The sentence “We didn’t say anything, but everyone knows everything about you” sums it all up. Talking to Anne-Elisabeth Lemoine in 2018, Loana expressed the feeling of being exposed by a media machine that was out of control. “My whole life was as if it were being exhibited,” she said, referring to the revelation of her personal story, her childhood, her daughter, even before she could talk about it herself. She described journalists as “intrusive, violent, ruthless” and admitted to crying every night under that pressure. At the time, she thought she had to answer everything. “I believed that I had to answer all the questions,” she said, describing a exploited form of naivety.

However, looking back, Loana refuses to see herself only as a victim. “I wouldn’t change anything in my life,” she says, while acknowledging the violence of her journey. “But I wouldn’t do it again.”

Even though “Loft Story” was a stepping stone, she admits that this exposure accentuated her vulnerabilities. She explains how this exposure emphasized pre-existing fragilities in her life, leading to a gradual descent marked by loneliness, addictions, and suicide attempts. A trajectory she describes as an “example not to follow.”

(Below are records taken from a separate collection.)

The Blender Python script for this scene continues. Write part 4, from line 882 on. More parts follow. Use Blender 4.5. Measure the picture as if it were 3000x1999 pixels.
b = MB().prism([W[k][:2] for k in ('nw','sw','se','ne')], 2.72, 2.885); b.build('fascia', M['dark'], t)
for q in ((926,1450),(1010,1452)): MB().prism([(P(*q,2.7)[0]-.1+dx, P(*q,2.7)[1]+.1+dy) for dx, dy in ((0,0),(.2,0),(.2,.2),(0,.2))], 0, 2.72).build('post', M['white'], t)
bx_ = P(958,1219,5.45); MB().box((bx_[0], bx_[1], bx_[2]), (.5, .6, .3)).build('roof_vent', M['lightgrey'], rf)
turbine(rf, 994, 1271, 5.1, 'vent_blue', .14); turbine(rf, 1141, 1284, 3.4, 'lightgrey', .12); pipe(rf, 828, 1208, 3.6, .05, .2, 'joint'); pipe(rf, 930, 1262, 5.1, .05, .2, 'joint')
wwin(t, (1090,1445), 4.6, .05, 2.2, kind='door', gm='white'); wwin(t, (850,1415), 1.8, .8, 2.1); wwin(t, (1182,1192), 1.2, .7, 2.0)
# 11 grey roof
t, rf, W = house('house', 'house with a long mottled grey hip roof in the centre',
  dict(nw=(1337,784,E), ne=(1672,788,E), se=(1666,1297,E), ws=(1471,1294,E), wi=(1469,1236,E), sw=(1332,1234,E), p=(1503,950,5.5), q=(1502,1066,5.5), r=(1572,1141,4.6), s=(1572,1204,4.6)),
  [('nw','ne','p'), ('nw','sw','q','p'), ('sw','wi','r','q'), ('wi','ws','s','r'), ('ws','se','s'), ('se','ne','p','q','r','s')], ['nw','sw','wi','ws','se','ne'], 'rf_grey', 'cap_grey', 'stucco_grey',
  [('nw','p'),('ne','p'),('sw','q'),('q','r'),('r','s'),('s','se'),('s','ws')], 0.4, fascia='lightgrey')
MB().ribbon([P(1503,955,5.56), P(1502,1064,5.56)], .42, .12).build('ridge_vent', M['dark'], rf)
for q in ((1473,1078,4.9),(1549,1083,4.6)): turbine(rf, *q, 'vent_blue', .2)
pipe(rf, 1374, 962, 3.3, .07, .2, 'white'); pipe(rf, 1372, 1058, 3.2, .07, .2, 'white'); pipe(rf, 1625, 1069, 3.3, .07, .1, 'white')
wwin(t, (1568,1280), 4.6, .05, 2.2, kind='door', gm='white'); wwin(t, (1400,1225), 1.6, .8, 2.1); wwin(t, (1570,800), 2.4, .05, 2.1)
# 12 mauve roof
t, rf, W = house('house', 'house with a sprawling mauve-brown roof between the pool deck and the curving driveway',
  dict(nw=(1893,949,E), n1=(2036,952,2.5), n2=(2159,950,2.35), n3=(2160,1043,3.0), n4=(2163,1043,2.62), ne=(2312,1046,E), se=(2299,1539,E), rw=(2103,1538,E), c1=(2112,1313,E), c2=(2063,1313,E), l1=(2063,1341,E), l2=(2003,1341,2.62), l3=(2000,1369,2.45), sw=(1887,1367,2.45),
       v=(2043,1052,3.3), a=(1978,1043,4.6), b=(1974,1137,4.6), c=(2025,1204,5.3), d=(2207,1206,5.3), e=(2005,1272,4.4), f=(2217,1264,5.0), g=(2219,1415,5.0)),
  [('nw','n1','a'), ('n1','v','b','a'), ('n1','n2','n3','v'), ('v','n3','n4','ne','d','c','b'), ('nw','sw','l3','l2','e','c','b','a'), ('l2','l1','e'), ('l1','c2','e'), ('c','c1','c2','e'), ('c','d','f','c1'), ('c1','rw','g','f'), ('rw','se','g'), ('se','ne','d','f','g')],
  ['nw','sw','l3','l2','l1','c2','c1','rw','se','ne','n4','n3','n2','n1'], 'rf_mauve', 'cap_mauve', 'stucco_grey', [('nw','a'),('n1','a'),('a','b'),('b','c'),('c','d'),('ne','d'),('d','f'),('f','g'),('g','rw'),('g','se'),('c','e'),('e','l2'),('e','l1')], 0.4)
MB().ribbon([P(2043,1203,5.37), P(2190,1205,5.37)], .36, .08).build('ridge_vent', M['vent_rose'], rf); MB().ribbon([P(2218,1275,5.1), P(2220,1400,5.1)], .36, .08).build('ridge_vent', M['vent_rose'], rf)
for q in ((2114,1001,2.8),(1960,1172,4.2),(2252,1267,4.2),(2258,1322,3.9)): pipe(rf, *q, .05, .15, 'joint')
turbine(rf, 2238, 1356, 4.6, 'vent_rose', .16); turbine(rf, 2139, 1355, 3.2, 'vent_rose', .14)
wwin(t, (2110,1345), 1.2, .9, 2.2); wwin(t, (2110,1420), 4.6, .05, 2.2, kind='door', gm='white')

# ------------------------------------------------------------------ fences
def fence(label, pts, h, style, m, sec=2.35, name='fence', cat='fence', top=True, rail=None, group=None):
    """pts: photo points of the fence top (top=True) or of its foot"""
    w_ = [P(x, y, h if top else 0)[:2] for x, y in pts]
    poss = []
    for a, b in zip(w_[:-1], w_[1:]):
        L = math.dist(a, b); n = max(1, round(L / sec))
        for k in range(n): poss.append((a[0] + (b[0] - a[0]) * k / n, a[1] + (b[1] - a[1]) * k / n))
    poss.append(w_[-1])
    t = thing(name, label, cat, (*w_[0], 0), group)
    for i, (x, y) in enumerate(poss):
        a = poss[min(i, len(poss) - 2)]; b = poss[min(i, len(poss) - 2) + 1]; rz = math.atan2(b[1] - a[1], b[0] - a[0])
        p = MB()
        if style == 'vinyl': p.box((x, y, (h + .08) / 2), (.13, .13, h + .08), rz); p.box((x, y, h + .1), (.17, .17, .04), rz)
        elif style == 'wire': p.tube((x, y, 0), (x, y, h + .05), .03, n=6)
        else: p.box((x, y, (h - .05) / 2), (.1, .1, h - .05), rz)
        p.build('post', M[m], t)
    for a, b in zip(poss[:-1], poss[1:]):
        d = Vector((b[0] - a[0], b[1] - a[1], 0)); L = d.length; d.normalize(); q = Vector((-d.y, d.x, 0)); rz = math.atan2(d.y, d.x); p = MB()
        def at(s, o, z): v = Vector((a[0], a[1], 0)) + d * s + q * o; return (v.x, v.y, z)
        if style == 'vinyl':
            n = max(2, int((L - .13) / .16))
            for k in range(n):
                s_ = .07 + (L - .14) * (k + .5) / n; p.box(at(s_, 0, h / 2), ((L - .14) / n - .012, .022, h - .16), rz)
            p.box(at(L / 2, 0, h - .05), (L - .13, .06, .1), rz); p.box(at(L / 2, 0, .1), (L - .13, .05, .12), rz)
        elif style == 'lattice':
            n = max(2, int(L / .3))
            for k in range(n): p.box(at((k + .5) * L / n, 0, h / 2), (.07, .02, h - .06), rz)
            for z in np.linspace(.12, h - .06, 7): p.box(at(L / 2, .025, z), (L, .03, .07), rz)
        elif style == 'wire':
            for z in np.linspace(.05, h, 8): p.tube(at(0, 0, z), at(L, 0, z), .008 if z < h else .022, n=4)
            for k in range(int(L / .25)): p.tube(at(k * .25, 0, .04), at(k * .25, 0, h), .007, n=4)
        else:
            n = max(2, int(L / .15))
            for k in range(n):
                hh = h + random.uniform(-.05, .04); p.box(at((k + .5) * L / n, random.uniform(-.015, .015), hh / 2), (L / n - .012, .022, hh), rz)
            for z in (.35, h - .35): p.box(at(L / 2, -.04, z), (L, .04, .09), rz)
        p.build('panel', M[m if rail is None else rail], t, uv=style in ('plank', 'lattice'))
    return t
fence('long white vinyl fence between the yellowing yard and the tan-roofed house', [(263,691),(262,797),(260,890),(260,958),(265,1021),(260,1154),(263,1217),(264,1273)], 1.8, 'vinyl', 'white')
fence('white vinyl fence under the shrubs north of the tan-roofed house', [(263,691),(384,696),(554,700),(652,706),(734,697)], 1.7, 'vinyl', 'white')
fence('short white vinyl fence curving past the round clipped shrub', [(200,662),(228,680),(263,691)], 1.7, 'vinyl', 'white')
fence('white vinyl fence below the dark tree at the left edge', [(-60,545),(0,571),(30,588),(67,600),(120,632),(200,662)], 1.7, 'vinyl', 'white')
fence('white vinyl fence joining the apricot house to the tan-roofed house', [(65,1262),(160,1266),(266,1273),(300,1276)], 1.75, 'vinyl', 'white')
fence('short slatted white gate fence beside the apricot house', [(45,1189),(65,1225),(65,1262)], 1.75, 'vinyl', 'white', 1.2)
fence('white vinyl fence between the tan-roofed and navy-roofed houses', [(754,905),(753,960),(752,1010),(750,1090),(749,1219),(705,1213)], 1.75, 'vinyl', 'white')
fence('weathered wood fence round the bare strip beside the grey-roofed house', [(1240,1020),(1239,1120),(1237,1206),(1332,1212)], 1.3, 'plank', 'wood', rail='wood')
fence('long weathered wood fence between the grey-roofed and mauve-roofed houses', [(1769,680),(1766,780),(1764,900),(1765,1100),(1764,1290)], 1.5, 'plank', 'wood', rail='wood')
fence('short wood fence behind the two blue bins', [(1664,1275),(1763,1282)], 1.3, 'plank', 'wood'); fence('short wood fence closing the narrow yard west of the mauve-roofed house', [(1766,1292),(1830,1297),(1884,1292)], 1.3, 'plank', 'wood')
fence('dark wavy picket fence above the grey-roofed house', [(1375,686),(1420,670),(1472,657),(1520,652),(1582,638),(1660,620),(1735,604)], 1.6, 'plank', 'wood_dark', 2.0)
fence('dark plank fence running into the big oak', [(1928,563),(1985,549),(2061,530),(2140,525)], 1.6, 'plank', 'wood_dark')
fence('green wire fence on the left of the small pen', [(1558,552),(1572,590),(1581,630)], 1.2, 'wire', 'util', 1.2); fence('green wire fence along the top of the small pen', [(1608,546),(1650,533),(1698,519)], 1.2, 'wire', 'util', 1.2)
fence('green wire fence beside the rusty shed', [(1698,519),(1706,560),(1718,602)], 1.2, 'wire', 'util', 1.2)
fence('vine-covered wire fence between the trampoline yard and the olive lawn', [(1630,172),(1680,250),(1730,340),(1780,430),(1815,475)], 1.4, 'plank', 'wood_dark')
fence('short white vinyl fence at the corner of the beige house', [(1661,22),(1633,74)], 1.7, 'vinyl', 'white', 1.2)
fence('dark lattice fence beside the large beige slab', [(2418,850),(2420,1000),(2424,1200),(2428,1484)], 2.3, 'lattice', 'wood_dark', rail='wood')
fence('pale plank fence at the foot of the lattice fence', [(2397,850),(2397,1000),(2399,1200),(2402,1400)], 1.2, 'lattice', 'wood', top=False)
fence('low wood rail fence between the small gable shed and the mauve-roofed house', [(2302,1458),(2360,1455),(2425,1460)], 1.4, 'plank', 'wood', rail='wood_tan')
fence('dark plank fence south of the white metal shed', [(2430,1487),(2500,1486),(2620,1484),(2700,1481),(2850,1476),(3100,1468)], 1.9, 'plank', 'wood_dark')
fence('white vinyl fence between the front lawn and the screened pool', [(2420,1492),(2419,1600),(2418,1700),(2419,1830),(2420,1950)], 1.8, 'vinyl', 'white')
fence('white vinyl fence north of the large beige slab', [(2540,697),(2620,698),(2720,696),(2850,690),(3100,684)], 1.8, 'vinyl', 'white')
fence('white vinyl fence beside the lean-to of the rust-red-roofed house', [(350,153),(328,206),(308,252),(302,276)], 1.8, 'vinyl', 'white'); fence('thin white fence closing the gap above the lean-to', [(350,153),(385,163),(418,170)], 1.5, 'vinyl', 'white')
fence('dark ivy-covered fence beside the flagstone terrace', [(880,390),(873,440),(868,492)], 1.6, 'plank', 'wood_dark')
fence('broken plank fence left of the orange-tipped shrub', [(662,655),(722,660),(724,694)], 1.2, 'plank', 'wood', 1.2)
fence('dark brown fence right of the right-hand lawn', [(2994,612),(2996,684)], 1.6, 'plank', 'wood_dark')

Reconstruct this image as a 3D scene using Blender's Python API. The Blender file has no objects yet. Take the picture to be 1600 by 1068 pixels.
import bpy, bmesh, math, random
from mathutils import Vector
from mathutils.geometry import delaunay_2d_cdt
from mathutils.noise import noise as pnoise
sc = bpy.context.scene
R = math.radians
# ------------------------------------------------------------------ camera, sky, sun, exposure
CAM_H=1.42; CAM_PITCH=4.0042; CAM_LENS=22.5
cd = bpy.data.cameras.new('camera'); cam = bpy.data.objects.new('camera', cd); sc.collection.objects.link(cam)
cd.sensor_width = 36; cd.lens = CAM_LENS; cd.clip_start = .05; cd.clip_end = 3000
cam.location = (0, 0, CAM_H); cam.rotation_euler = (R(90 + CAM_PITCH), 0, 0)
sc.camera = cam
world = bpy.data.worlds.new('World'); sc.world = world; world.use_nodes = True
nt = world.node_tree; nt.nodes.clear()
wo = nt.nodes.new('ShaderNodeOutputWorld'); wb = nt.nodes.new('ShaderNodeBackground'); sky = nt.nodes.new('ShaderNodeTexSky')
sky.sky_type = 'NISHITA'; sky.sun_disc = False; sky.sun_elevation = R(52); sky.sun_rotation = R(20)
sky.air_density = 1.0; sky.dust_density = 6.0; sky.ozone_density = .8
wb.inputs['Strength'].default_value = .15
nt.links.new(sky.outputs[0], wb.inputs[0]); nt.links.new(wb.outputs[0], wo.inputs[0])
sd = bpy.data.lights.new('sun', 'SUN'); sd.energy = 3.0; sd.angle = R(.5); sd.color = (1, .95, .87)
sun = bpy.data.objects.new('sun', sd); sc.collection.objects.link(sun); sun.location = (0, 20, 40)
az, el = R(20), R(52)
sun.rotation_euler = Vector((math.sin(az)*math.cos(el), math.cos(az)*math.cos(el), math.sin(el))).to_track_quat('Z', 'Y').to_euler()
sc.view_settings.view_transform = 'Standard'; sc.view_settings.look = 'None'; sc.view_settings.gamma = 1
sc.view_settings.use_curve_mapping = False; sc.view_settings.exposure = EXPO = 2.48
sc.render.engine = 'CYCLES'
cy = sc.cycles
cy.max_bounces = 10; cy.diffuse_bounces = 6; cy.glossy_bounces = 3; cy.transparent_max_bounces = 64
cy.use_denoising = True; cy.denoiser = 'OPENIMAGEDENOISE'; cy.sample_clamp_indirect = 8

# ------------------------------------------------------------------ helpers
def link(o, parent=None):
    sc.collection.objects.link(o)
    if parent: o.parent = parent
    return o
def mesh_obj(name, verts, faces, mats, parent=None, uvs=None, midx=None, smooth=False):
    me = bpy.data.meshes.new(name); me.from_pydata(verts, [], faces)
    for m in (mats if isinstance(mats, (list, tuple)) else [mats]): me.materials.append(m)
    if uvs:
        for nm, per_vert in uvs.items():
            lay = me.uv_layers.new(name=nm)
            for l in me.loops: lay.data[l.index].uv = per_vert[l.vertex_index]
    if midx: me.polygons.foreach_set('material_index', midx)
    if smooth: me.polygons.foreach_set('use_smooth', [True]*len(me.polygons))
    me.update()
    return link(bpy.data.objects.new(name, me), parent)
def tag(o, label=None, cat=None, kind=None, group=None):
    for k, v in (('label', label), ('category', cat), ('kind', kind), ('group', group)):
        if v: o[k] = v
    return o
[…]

In her recent interviews, a sense of lucidity emerges. Speaking about the first season of the cult series inspired by her story, she admits, “There was a machine.” In an interview with “Voici,” she also mentioned being deeply moved by that period and recalling images she would have wanted to erase.

Twenty-five years later, this retrospective view finds an echo in Benjamin Castaldi’s words. The former host of “Loft Story” also acknowledges a broader responsibility: “We all watched… We applauded her light without protecting her shadow.”

This observation resonates with Loana’s own words, caught between gratitude and vertigo for a long time. She summed it up herself with disarming simplicity: an “extraordinary” experience, but one she has never really stopped paying the price for.